**Task goal:** Write the material out again exactly.

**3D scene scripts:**
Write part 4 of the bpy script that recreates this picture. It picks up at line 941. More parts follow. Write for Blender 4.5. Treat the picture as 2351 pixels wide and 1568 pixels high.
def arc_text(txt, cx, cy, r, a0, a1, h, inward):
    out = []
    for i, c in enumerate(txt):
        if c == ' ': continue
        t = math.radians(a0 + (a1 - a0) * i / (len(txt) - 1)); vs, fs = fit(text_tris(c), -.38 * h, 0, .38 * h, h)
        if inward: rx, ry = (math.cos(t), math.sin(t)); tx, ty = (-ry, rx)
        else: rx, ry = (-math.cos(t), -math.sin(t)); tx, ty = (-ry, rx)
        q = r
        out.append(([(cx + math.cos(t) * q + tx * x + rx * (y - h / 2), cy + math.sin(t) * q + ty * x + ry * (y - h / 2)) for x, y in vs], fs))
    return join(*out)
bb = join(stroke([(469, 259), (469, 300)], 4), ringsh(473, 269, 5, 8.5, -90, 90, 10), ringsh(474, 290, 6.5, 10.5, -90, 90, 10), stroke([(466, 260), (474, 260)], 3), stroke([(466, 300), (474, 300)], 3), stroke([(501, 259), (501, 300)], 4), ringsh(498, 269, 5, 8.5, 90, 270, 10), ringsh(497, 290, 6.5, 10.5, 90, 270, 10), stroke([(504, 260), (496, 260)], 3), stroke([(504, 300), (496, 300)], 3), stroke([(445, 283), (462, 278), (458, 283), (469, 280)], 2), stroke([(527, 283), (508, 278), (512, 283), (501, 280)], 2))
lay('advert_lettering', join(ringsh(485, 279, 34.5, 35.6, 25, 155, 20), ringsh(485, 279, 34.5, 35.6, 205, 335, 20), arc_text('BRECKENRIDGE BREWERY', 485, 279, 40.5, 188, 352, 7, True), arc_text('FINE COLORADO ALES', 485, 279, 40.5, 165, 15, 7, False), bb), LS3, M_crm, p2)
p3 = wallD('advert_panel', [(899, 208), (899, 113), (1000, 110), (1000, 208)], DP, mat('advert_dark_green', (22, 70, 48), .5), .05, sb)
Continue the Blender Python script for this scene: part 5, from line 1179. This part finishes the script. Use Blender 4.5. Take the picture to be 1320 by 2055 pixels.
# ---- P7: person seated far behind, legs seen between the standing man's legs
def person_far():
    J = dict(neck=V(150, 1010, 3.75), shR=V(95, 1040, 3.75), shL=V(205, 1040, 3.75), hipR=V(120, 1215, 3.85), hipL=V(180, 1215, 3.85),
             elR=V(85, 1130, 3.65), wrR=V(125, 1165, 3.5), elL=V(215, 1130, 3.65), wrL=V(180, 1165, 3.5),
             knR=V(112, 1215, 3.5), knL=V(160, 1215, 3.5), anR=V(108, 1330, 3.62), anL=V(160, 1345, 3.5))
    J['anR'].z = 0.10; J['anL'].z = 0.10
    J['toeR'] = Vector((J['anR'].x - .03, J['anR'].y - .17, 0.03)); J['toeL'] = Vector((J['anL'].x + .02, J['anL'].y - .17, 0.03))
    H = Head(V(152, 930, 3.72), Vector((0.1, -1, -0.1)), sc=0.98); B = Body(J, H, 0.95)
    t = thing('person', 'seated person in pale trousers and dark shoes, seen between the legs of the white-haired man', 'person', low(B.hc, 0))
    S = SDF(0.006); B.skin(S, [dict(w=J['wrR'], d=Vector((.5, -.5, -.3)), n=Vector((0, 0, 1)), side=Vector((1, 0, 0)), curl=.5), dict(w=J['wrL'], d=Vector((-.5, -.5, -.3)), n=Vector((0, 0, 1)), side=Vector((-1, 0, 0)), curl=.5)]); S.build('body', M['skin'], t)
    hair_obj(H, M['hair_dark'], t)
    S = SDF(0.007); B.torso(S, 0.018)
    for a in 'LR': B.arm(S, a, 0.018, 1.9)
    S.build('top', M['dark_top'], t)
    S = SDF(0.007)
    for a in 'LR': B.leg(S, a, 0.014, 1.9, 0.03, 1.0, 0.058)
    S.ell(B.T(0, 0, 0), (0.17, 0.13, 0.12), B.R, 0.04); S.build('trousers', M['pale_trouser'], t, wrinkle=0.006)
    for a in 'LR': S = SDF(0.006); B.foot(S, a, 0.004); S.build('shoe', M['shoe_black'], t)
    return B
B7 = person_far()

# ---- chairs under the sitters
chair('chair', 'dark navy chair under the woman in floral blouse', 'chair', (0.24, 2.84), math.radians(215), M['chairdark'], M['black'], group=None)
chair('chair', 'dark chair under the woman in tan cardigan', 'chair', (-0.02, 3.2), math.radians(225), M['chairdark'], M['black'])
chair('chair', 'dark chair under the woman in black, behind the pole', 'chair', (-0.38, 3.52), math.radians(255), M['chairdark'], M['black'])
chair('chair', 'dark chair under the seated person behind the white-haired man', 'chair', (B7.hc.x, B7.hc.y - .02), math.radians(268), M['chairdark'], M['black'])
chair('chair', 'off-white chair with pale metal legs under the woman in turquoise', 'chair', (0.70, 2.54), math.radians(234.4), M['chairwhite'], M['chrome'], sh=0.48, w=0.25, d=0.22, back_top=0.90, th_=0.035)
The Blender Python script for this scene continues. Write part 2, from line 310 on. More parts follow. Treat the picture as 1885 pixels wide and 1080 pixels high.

**Exercise solution:**
Write part 4 of the bpy script that recreates this picture. It picks up at line 941. More parts follow. Write for Blender 4.5. Treat the picture as 2351 pixels wide and 1568 pixels high.
def arc_text(txt, cx, cy, r, a0, a1, h, inward):
    out = []
    for i, c in enumerate(txt):
        if c == ' ': continue
        t = math.radians(a0 + (a1 - a0) * i / (len(txt) - 1)); vs, fs = fit(text_tris(c), -.38 * h, 0, .38 * h, h)
        if inward: rx, ry = (math.cos(t), math.sin(t)); tx, ty = (-ry, rx)
        else: rx, ry = (-math.cos(t), -math.sin(t)); tx, ty = (-ry, rx)
        q = r
        out.append(([(cx + math.cos(t) * q + tx * x + rx * (y - h / 2), cy + math.sin(t) * q + ty * x + ry * (y - h / 2)) for x, y in vs], fs))
    return join(*out)
bb = join(stroke([(469, 259), (469, 300)], 4), ringsh(473, 269, 5, 8.5, -90, 90, 10), ringsh(474, 290, 6.5, 10.5, -90, 90, 10), stroke([(466, 260), (474, 260)], 3), stroke([(466, 300), (474, 300)], 3), stroke([(501, 259), (501, 300)], 4), ringsh(498, 269, 5, 8.5, 90, 270, 10), ringsh(497, 290, 6.5, 10.5, 90, 270, 10), stroke([(504, 260), (496, 260)], 3), stroke([(504, 300), (496, 300)], 3), stroke([(445, 283), (462, 278), (458, 283), (469, 280)], 2), stroke([(527, 283), (508, 278), (512, 283), (501, 280)], 2))
lay('advert_lettering', join(ringsh(485, 279, 34.5, 35.6, 25, 155, 20), ringsh(485, 279, 34.5, 35.6, 205, 335, 20), arc_text('BRECKENRIDGE BREWERY', 485, 279, 40.5, 188, 352, 7, True), arc_text('FINE COLORADO ALES', 485, 279, 40.5, 165, 15, 7, False), bb), LS3, M_crm, p2)
p3 = wallD('advert_panel', [(899, 208), (899, 113), (1000, 110), (1000, 208)], DP, mat('advert_dark_green', (22, 70, 48), .5), .05, sb)
Continue the Blender Python script for this scene: part 5, from line 1179. This part finishes the script. Use Blender 4.5. Take the picture to be 1320 by 2055 pixels.
# ---- P7: person seated far behind, legs seen between the standing man's legs
def person_far():
    J = dict(neck=V(150, 1010, 3.75), shR=V(95, 1040, 3.75), shL=V(205, 1040, 3.75), hipR=V(120, 1215, 3.85), hipL=V(180, 1215, 3.85),
             elR=V(85, 1130, 3.65), wrR=V(125, 1165, 3.5), elL=V(215, 1130, 3.65), wrL=V(180, 1165, 3.5),
             knR=V(112, 1215, 3.5), knL=V(160, 1215, 3.5), anR=V(108, 1330, 3.62), anL=V(160, 1345, 3.5))
    J['anR'].z = 0.10; J['anL'].z = 0.10
    J['toeR'] = Vector((J['anR'].x - .03, J['anR'].y - .17, 0.03)); J['toeL'] = Vector((J['anL'].x + .02, J['anL'].y - .17, 0.03))
    H = Head(V(152, 930, 3.72), Vector((0.1, -1, -0.1)), sc=0.98); B = Body(J, H, 0.95)
    t = thing('person', 'seated person in pale trousers and dark shoes, seen between the legs of the white-haired man', 'person', low(B.hc, 0))
    S = SDF(0.006); B.skin(S, [dict(w=J['wrR'], d=Vector((.5, -.5, -.3)), n=Vector((0, 0, 1)), side=Vector((1, 0, 0)), curl=.5), dict(w=J['wrL'], d=Vector((-.5, -.5, -.3)), n=Vector((0, 0, 1)), side=Vector((-1, 0, 0)), curl=.5)]); S.build('body', M['skin'], t)
    hair_obj(H, M['hair_dark'], t)
    S = SDF(0.007); B.torso(S, 0.018)
    for a in 'LR': B.arm(S, a, 0.018, 1.9)
    S.build('top', M['dark_top'], t)
    S = SDF(0.007)
    for a in 'LR': B.leg(S, a, 0.014, 1.9, 0.03, 1.0, 0.058)
    S.ell(B.T(0, 0, 0), (0.17, 0.13, 0.12), B.R, 0.04); S.build('trousers', M['pale_trouser'], t, wrinkle=0.006)
    for a in 'LR': S = SDF(0.006); B.foot(S, a, 0.004); S.build('shoe', M['shoe_black'], t)
    return B
B7 = person_far()

# ---- chairs under the sitters
chair('chair', 'dark navy chair under the woman in floral blouse', 'chair', (0.24, 2.84), math.radians(215), M['chairdark'], M['black'], group=None)
chair('chair', 'dark chair under the woman in tan cardigan', 'chair', (-0.02, 3.2), math.radians(225), M['chairdark'], M['black'])
chair('chair', 'dark chair under the woman in black, behind the pole', 'chair', (-0.38, 3.52), math.radians(255), M['chairdark'], M['black'])
chair('chair', 'dark chair under the seated person behind the white-haired man', 'chair', (B7.hc.x, B7.hc.y - .02), math.radians(268), M['chairdark'], M['black'])
chair('chair', 'off-white chair with pale metal legs under the woman in turquoise', 'chair', (0.70, 2.54), math.radians(234.4), M['chairwhite'], M['chrome'], sh=0.48, w=0.25, d=0.22, back_top=0.90, th_=0.035)
The Blender Python script for this scene continues. Write part 2, from line 310 on. More parts follow. Treat the picture as 1885 pixels wide and 1080 pixels high.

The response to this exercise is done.